YOUR TASK:
Return the count of lines that hold the string "objects", with no other words.

── SUPPLIED INFORMATION

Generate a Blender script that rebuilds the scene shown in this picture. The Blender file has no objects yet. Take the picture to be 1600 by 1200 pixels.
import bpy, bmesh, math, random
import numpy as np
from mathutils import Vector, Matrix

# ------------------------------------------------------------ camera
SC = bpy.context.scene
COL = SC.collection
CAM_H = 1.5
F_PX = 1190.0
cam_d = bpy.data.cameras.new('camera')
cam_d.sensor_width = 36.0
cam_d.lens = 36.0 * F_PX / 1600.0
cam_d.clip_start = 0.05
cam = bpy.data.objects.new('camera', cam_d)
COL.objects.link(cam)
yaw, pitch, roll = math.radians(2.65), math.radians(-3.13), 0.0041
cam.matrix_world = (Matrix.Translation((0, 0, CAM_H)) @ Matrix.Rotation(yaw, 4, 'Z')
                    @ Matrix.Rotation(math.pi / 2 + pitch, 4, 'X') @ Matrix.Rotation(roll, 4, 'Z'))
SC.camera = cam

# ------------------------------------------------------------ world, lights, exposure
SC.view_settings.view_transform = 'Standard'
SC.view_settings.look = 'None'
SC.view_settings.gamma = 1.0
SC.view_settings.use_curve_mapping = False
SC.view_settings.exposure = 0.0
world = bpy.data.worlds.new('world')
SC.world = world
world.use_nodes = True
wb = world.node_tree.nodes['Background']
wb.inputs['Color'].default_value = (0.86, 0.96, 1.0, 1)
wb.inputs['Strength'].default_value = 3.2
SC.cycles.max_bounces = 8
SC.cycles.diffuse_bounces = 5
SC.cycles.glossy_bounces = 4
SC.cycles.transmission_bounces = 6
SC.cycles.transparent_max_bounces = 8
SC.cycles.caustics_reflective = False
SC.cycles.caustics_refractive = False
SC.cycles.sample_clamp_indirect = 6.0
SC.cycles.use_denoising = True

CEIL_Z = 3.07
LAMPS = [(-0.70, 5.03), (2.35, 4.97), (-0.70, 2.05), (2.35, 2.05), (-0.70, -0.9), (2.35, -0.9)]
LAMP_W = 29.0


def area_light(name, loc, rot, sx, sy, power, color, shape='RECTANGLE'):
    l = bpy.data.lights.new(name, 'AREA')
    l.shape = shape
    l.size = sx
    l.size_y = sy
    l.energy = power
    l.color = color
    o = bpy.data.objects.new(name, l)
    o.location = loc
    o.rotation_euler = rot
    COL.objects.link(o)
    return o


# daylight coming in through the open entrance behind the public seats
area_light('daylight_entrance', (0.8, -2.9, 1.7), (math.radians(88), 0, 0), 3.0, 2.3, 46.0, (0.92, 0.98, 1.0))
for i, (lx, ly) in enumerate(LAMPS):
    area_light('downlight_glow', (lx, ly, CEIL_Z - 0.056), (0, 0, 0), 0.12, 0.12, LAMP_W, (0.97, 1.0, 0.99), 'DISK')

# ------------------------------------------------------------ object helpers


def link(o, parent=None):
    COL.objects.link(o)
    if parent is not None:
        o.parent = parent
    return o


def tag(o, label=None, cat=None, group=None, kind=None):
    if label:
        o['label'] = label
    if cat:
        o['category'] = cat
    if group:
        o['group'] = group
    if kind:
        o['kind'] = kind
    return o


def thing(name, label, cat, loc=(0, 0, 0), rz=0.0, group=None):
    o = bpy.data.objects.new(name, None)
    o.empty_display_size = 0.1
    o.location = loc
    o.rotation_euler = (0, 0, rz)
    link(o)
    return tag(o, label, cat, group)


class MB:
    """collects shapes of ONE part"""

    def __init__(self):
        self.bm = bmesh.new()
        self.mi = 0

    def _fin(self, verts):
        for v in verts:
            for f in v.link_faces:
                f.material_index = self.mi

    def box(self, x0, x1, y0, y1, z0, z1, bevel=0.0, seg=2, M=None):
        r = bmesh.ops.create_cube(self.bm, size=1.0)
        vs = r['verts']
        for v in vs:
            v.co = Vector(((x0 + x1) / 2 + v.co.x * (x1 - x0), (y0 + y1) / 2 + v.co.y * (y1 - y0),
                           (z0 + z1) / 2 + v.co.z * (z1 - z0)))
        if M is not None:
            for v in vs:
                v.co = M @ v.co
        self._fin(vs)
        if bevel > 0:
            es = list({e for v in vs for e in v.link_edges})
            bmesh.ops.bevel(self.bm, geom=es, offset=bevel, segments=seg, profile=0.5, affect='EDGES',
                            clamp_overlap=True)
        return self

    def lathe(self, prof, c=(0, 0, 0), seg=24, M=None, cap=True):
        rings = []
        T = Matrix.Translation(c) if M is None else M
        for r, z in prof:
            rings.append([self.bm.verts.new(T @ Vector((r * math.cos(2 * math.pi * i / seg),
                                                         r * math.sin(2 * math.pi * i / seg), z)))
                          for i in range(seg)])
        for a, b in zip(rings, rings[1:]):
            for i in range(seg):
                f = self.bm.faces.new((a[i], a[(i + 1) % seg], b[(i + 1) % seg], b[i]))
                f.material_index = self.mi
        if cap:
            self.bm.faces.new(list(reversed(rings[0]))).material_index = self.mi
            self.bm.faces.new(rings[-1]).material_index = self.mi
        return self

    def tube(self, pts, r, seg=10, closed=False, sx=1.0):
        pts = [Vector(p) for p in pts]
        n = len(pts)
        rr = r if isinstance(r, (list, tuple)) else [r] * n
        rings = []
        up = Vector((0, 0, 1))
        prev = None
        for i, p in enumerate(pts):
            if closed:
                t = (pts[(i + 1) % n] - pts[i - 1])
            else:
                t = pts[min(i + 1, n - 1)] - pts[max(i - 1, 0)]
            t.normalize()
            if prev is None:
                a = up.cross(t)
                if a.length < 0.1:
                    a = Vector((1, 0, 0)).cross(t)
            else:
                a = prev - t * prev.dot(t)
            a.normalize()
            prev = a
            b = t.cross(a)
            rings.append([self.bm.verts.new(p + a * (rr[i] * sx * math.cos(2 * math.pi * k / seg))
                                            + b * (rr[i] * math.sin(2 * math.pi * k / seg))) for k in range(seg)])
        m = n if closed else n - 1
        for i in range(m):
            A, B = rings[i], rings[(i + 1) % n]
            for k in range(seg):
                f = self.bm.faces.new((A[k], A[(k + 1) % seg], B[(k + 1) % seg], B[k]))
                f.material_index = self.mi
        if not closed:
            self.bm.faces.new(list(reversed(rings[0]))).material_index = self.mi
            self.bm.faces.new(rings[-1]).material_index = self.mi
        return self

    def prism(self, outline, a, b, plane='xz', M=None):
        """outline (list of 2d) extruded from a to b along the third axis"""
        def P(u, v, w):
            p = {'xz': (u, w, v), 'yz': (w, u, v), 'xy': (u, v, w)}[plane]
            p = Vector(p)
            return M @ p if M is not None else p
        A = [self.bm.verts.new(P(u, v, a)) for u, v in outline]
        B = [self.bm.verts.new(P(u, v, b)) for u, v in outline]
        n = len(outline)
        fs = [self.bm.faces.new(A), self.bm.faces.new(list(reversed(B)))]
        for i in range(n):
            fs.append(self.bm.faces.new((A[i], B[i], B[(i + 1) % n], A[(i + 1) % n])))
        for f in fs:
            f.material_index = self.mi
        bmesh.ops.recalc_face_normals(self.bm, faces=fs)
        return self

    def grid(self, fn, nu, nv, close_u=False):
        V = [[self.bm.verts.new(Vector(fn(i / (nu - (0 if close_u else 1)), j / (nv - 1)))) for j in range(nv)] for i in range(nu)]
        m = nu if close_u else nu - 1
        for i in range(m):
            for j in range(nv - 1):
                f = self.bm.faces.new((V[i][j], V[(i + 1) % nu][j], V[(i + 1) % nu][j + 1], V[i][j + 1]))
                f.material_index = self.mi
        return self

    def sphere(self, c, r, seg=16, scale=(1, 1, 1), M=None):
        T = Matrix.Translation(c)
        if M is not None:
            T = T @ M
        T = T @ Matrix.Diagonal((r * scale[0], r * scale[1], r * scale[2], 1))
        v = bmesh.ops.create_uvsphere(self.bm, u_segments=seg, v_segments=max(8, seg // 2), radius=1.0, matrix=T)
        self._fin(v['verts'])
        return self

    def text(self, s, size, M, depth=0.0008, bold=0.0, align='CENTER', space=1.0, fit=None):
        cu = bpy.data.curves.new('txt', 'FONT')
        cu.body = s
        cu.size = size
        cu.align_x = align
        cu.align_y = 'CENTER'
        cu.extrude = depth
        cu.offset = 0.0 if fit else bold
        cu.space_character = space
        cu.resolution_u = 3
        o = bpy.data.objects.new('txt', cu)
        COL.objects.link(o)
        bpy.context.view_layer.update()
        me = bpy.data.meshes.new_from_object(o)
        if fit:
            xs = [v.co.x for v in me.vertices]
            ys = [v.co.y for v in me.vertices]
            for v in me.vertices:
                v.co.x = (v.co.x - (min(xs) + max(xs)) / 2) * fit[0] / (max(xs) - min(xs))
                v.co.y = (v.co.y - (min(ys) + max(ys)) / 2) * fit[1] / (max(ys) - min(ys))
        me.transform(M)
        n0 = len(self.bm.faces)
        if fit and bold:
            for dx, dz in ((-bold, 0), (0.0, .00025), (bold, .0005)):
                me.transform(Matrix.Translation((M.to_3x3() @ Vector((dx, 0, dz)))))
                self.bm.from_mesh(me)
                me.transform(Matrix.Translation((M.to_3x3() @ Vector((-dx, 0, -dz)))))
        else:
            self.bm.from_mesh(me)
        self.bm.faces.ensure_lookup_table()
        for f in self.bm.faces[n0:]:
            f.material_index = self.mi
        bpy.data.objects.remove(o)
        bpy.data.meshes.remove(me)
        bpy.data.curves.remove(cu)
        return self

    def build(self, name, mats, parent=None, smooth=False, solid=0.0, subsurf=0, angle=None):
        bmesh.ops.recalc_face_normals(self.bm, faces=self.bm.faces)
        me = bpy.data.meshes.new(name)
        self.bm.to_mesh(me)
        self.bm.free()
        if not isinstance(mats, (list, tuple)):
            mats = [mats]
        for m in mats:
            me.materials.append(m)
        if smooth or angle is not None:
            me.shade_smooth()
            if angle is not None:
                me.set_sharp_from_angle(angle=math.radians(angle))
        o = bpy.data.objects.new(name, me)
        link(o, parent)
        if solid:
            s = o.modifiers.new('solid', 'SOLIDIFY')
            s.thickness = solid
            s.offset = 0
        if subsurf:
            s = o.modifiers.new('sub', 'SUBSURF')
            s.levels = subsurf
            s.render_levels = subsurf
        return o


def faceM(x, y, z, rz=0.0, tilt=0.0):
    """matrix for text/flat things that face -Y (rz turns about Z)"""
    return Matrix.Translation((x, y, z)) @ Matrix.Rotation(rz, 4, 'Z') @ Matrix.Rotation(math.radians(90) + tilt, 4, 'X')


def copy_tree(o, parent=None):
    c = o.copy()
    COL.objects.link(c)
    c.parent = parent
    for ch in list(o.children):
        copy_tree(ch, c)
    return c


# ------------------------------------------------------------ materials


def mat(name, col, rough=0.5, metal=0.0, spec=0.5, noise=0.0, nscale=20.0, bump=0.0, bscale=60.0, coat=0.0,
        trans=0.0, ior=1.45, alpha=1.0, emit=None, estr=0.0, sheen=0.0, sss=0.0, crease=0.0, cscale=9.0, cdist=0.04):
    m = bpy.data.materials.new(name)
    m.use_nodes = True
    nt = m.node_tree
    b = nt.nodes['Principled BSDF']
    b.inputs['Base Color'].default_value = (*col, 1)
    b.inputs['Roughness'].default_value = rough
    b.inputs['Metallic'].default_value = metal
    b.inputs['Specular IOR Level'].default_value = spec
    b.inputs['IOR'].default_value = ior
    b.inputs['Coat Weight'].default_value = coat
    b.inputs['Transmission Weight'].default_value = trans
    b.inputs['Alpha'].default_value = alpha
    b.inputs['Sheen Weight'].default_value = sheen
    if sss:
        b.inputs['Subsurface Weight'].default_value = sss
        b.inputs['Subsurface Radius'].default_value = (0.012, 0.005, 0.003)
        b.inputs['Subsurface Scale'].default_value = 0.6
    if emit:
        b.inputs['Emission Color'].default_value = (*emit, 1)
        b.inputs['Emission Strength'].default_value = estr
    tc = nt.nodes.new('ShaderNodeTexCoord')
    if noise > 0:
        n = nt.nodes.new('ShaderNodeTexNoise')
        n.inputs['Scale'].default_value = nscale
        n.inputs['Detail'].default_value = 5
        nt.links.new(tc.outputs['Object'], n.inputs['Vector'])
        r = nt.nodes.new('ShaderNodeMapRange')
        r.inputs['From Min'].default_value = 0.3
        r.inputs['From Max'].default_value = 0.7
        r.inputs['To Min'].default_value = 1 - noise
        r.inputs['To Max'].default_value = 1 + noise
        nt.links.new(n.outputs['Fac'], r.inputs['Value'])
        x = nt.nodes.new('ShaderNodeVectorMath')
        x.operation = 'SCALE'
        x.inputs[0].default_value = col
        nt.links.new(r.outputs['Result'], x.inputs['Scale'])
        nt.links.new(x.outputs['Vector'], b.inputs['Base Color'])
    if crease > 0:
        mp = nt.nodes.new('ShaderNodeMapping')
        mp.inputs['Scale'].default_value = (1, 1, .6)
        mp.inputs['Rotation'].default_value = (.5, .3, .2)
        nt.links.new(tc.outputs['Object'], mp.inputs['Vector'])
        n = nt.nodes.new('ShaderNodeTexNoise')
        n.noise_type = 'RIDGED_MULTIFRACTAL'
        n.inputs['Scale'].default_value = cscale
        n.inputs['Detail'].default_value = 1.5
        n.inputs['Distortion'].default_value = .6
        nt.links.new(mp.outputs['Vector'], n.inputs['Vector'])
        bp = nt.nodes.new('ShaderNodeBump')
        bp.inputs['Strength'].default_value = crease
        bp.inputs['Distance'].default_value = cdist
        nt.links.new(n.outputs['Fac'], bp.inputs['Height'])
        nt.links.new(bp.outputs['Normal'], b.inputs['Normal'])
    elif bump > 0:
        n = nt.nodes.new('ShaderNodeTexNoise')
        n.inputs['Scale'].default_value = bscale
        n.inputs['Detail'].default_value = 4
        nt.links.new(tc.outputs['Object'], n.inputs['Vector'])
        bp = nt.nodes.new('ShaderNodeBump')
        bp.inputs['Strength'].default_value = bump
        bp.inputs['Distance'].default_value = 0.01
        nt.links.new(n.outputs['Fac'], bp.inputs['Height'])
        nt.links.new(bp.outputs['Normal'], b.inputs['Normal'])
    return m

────

TASK SOLUTION:
12